II In our view, the issue appealed to the circuit court was the propriety of the general sessions judge's June 24, 1997, order denying the defendant's motion for a reduction, alteration, or suspension of the sentence:

The court shall retain full jurisdiction over the defendant during the term of such sentence and may reduce or modify the sentence or may place the defendant on probation supervision where otherwise eligible.

Following the first application, applications to reduce or to alter the manner of the service of the sentence may be made at no less than two (2) month intervals. Tenn. Code Ann. § 40-35-314(c).

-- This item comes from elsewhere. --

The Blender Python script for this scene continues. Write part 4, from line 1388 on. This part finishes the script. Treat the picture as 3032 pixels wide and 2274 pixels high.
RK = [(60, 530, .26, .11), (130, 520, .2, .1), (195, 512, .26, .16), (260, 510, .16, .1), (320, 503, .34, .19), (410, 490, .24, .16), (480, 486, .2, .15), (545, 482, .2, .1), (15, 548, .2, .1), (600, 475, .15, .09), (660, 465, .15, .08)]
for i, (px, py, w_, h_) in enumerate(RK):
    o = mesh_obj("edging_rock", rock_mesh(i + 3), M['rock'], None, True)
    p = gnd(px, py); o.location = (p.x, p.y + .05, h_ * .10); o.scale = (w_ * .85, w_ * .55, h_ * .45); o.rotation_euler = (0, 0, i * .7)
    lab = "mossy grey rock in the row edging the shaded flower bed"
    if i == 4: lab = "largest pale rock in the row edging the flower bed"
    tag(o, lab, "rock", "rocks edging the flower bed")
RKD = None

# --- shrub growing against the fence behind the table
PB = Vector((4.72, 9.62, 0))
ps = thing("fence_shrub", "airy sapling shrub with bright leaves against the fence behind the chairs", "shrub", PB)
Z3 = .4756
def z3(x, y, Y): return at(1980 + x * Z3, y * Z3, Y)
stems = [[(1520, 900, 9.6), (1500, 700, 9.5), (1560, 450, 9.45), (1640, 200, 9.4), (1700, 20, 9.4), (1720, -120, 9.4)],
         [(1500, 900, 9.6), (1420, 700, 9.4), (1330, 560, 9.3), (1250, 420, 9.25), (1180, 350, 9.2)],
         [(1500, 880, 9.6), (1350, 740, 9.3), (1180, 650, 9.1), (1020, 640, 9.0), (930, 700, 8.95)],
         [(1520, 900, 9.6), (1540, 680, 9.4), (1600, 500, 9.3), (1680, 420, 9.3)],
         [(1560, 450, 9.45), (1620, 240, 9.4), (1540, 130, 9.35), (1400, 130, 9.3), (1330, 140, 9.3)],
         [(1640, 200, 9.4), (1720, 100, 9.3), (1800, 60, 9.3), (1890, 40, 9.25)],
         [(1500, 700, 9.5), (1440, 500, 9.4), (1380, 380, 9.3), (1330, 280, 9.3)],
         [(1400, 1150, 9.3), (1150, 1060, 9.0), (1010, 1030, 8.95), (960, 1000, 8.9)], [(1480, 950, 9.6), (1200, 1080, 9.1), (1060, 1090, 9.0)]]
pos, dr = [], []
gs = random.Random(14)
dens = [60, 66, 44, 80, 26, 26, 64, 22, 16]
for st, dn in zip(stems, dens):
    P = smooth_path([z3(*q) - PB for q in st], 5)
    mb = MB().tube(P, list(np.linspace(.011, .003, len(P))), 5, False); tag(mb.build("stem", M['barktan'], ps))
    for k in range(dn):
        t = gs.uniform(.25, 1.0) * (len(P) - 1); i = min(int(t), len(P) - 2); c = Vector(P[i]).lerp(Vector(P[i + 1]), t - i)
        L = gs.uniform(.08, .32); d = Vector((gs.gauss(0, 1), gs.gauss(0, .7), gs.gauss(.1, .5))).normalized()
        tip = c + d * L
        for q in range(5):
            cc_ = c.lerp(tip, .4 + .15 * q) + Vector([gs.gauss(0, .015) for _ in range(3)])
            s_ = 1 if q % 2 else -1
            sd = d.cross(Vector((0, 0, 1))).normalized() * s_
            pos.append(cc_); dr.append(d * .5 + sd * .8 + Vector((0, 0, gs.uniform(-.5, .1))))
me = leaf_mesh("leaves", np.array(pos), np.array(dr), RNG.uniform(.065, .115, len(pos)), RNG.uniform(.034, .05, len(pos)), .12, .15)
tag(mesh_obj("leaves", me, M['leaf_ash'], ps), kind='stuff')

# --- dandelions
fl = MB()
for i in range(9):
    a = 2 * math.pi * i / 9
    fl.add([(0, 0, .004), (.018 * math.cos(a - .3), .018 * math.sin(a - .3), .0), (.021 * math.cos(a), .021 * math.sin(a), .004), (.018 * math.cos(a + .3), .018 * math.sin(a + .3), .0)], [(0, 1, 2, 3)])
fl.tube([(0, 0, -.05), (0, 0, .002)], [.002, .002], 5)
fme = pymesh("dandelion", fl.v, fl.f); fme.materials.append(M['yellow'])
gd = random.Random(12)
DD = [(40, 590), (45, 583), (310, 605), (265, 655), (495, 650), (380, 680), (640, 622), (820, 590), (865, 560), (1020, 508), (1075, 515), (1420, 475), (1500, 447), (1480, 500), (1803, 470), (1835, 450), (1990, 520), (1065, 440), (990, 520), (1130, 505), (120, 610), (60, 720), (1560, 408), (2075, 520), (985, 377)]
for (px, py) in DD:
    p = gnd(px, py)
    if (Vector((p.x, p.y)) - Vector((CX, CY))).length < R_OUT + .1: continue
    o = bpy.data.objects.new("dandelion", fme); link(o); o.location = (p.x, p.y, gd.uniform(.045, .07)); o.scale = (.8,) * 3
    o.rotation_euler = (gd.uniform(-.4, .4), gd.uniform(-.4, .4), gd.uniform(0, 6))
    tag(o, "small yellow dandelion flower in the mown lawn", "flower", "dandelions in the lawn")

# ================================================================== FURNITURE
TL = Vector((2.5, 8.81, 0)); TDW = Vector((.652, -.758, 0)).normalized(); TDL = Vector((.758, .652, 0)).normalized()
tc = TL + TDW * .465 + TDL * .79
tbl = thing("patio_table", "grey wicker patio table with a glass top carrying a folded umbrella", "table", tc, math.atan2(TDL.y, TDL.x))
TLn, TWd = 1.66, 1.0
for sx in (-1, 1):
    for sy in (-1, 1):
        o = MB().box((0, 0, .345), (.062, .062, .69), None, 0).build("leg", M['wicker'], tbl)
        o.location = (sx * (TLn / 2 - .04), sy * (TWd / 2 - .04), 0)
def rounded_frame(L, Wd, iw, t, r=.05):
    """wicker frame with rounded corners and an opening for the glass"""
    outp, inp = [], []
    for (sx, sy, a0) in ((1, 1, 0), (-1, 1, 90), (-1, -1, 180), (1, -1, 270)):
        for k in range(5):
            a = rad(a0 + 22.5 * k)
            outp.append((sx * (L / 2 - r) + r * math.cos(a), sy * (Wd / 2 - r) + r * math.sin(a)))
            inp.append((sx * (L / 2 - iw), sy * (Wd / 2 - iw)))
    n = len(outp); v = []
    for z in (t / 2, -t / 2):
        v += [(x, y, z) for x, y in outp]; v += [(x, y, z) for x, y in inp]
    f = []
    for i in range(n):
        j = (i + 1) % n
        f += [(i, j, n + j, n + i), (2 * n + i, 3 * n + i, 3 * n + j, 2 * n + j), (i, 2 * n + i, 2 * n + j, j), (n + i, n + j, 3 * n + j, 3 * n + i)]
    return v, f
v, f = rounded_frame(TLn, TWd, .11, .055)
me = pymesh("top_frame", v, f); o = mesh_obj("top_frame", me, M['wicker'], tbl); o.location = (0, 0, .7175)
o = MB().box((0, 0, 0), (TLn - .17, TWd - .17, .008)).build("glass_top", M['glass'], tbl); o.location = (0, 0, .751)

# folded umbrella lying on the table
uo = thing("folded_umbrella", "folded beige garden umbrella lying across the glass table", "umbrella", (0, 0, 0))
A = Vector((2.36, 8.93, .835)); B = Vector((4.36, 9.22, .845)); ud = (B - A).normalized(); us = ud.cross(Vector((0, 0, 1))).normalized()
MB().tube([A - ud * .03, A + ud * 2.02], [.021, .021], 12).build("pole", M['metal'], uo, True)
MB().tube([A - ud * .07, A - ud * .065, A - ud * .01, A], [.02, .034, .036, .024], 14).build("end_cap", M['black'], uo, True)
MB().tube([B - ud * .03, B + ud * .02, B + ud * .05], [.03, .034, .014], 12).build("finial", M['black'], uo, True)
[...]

Once the general sessions judge denied the defendant's request to suspend the sentence, the defendant had ten days to appeal. Tenn. Code Ann. § 27-5-108. As the state correctly points out, there is no notice of appeal contained in the record. The record does, however, contain an appeal bond dated July 3, 1997, and an order dated July 8, 1997, from the circuit judge setting the matter for trial. In order to perfect an appeal, the defendant need only post a bond in the general sessions court within ten days, "usually the same bond originally set for bail." 9 Raybin, Tennessee Practice § 7.13; Tenn. Code Ann. §§ 27-5-103, -105, -108.

Tennessee Code Annotated § 27-5-108(c) provides that any appeal taken from the general sessions court to the circuit court will be de novo. In this case, the circuit judge heard testimony from the defendant and the defendant's father in support of the defendant's motion for a suspended sentence. The judge mistakenly believed he did not have authority to rule on the issue of suspending the sentence. For that reason, this cause must be remanded to the circuit court for a ruling on the issue of whether to suspend all or any part of the defendant's sentence.

If the circuit judge determines that the motion for suspension of sentence should be denied, as the general sessions judge did, a determination needs to be made as to how much additional time the defendant must serve.

Apparently the defendant has not returned to the county jail to complete his sentence on the original charges of unlawful possession of alcohol and possession of marijuana even though the trial judge ordered that he serve the remainder of that sentence "immediately." The record is unclear as to how much time the defendant has served toward satisfying the sentence imposed after the revocation of probation. One pleading suggests the defendant had served four months. A second indicates he has served forty-one days. The defendant testified in the final hearing on August 21, 1997, that he had served fifty-nine days of that sentence.

The record is also unclear as to the defendant's status between the May 8, 1996 revocation hearing and the motion made in June 1997 for suspension of sentence.

It does appear that the defendant served a year in continuous confinement on the conviction for introducing drugs into jail sometime between June 10, 1996, and June 19, 1997.

In summary, the cause is remanded to the circuit court for a determination of the request for reduction or modification of the original sentence.

_________________________________ GARY R. WADE, JUDGE CONCUR:

(SEE BELOW) JOE B. JONES, PRESIDING JUDGE

__________________________________ JERRY L. SMITH, JUDGE

The Honorable Joe B. Jones died May 1, 1998, and did not participate in this opinion. We acknowledge his faithful service to the Tennessee Court of Criminal Appeals, both as our colleague and as our Presiding Judge.